The final piece of the puzzle was in Windows Features, of all things. Once I enabled SMB 1.0 / CIFS File Sharing Support, everything worked. Why I was able to access shares without this enabled, who knows, but I definitely have proper permission-based accees!
Thank you rn_enthusiast and StephenB for your help!
To anyone else reading this thread: I am marking this post with the missing Windows Feature as the solution, but please read rn_enthusiast 's post above, as that took care of one of the other issues (involving a mapped drive) as well.
reseune
Apr 12, 2021Aspirant
StephenB wrote:
reseune wrote:Why I was able to access shares without this enabled, who knows,
It probably is worth figuring out.
Most likely is that you've enabled another sharing protocol on the NAS that the PC was able to use - and that sharing protocol had more permissive access controls.
For instance, NFS might have been enabled on the PC (also in "turn windows features on or off"), and also enabled on the NAS shares.
All of my shares are SMB, most only SMB. One share (the Home folder) is also NFS. Two media shares are also DLNA. The rest were only SMB with different permissions, some single user, some Admin only, some for Everyone, and one Anonymous.
Before I switched SMB 1.0/CIFS File Sharing Support on, all of my devices had Services for NFS and SMB Direct enabled. As I mentioned above, enabling SMB 1.0/CIFS File Sharing Support resolved my issue.
StephenB
Apr 12, 2021Guru - Experienced User
reseune wrote:
Before I switched SMB 1.0/CIFS File Sharing Support on, all of my devices had Services for NFS and SMB Direct enabled. As I mentioned above, enabling SMB 1.0/CIFS File Sharing Support resolved my issue.
I might be misunderstanding your posts, but it sounded to me like folks who didn't have permission to access the shares (or files) were able to access them anyway if SMB 1.0 wasn't enabled.
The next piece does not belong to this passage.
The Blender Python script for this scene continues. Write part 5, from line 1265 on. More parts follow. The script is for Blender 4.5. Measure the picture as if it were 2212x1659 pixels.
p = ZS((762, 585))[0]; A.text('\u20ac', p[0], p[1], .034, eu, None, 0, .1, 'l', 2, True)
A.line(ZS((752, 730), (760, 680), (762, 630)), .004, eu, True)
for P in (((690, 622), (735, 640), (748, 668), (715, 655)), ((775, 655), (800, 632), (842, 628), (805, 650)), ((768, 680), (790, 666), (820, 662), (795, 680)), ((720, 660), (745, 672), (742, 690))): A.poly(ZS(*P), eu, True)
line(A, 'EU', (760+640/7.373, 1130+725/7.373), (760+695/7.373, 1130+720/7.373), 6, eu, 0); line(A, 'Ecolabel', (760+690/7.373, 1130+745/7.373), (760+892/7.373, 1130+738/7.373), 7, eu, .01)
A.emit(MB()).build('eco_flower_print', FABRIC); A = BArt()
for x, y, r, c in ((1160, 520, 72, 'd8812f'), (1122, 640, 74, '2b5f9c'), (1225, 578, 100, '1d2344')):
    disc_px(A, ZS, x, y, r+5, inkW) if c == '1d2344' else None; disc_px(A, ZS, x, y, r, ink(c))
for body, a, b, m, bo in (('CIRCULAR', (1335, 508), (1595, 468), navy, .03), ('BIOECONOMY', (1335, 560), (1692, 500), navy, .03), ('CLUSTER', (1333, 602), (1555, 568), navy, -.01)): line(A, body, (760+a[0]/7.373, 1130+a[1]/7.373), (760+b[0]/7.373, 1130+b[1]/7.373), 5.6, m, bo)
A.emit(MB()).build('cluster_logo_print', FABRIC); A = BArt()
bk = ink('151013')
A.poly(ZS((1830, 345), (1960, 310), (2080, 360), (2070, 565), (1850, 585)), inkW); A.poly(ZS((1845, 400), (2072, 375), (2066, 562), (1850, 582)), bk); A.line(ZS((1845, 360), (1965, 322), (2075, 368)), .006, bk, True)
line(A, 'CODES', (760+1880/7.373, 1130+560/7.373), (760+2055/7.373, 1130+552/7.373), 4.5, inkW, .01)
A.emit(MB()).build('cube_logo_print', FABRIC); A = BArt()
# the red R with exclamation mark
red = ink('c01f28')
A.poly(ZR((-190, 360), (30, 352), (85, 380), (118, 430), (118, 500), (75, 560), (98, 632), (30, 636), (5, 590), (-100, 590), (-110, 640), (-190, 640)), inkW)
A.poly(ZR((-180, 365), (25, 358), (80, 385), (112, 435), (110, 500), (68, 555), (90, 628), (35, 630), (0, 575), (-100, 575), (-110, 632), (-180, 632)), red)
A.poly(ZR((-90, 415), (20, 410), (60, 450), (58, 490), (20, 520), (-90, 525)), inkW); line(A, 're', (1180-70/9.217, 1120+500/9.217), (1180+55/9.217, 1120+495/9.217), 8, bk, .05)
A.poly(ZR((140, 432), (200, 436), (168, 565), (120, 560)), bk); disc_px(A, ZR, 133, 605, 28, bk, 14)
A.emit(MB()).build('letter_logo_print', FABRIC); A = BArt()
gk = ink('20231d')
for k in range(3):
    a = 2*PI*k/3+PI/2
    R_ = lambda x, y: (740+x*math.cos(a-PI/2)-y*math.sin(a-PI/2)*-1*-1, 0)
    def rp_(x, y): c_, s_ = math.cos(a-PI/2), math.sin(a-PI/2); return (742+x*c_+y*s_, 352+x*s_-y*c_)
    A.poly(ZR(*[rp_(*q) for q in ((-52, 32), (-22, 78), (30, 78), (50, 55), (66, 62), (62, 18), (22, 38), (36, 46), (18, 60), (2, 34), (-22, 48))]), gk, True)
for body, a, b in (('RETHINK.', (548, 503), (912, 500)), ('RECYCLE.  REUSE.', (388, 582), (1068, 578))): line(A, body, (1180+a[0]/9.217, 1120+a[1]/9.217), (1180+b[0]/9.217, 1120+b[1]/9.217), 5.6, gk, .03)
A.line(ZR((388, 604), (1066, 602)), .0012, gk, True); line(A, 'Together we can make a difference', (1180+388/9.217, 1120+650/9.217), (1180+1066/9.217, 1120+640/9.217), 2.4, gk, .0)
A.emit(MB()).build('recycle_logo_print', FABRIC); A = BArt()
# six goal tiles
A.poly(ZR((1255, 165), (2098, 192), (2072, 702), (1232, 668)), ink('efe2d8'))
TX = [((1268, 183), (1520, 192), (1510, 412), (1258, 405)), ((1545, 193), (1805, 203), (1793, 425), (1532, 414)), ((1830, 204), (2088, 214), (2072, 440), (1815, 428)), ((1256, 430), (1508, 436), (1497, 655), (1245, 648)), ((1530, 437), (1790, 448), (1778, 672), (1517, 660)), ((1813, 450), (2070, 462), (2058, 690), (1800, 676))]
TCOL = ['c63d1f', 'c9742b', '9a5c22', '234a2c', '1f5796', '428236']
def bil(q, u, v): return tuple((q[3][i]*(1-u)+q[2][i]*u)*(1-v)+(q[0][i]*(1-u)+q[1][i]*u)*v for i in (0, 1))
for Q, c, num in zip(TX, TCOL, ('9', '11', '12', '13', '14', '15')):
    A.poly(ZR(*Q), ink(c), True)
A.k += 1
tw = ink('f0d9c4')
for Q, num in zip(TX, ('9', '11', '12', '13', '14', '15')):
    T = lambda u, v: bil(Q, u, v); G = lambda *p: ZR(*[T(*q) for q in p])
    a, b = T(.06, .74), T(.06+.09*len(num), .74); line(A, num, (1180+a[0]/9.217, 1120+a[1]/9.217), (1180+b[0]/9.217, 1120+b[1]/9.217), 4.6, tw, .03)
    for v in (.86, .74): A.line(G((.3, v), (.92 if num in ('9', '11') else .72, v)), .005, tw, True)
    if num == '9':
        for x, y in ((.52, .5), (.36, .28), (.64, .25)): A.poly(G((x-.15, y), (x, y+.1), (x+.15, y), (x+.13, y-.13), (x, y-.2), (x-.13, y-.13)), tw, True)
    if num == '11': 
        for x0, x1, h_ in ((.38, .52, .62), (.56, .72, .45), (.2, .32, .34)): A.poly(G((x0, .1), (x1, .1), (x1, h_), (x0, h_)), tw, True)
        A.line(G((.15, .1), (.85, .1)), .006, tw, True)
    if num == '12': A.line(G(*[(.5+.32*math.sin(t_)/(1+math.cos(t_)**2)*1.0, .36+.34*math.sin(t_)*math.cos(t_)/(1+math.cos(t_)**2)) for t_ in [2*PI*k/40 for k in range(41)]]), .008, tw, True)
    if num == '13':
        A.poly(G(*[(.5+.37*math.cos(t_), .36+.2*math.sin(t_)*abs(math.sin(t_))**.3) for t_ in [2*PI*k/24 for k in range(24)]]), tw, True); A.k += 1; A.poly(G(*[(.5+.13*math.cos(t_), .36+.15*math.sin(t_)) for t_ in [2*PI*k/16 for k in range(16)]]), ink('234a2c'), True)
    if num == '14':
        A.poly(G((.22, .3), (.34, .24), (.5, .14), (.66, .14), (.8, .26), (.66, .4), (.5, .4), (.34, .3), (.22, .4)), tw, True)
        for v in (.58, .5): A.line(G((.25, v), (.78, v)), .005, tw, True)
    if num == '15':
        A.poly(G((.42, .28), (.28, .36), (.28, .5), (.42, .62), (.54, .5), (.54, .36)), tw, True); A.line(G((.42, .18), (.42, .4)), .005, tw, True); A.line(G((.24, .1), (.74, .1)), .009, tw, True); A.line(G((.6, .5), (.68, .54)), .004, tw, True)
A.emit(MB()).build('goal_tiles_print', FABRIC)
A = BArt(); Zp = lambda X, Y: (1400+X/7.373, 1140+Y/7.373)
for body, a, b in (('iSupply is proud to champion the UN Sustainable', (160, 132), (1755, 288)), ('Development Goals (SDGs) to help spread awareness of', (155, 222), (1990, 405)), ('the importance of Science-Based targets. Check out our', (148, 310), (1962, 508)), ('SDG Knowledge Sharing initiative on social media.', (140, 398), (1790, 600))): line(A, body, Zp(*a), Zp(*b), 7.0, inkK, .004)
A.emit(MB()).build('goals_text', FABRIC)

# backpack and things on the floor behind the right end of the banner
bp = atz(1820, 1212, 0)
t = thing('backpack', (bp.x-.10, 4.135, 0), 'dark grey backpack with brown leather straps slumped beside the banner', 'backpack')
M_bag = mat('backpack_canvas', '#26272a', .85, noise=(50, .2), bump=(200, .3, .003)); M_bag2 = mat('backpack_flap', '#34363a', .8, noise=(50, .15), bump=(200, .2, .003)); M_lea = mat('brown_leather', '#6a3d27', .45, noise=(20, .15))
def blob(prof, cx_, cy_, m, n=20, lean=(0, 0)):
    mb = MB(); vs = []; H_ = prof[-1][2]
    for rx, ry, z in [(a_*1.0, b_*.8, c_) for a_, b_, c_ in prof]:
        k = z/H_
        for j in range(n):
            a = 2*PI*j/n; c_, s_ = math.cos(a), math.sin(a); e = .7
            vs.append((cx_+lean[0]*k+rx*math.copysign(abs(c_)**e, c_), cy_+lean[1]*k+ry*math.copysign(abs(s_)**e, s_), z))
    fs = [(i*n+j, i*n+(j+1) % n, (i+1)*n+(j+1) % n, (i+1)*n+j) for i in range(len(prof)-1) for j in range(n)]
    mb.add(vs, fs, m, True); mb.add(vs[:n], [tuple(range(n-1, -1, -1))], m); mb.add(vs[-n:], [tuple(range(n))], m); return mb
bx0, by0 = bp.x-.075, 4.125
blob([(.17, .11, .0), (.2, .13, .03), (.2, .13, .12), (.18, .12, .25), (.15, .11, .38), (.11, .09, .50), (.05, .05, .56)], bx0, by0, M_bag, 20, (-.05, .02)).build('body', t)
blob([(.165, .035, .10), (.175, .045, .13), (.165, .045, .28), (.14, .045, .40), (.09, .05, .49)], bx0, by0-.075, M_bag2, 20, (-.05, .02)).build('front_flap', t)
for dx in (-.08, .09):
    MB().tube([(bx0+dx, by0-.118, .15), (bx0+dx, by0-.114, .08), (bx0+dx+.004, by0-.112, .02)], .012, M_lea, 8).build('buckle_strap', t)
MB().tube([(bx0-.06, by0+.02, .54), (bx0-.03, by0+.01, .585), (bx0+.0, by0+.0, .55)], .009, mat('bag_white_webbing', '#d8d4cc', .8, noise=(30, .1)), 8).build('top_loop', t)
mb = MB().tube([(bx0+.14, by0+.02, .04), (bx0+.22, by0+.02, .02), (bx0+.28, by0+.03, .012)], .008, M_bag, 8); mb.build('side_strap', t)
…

If I'm understanding that correctly, then it would be a big security flaw, since people could circumvent the access controls by simply turning the protocol off.
- reseuneApr 12, 2021AspirantSMB was always enabled on the NAS. SMB direct was enabled on the Windows machines. SMB 1.0 was *not* enabled on the Windows machines before I stumbled on it as a solution.
For shares on the NAS that were accessible by Anonymous (my use case #1 in the OP), they were always functioning as I expected (that is, accessible without a user needing credentials). I don't think I reported any incidents where access to shares occurred where the user didn't have access rights. My problem was always the reverse; an ability for a credentialed user to access a shared that the user should have had permission to access.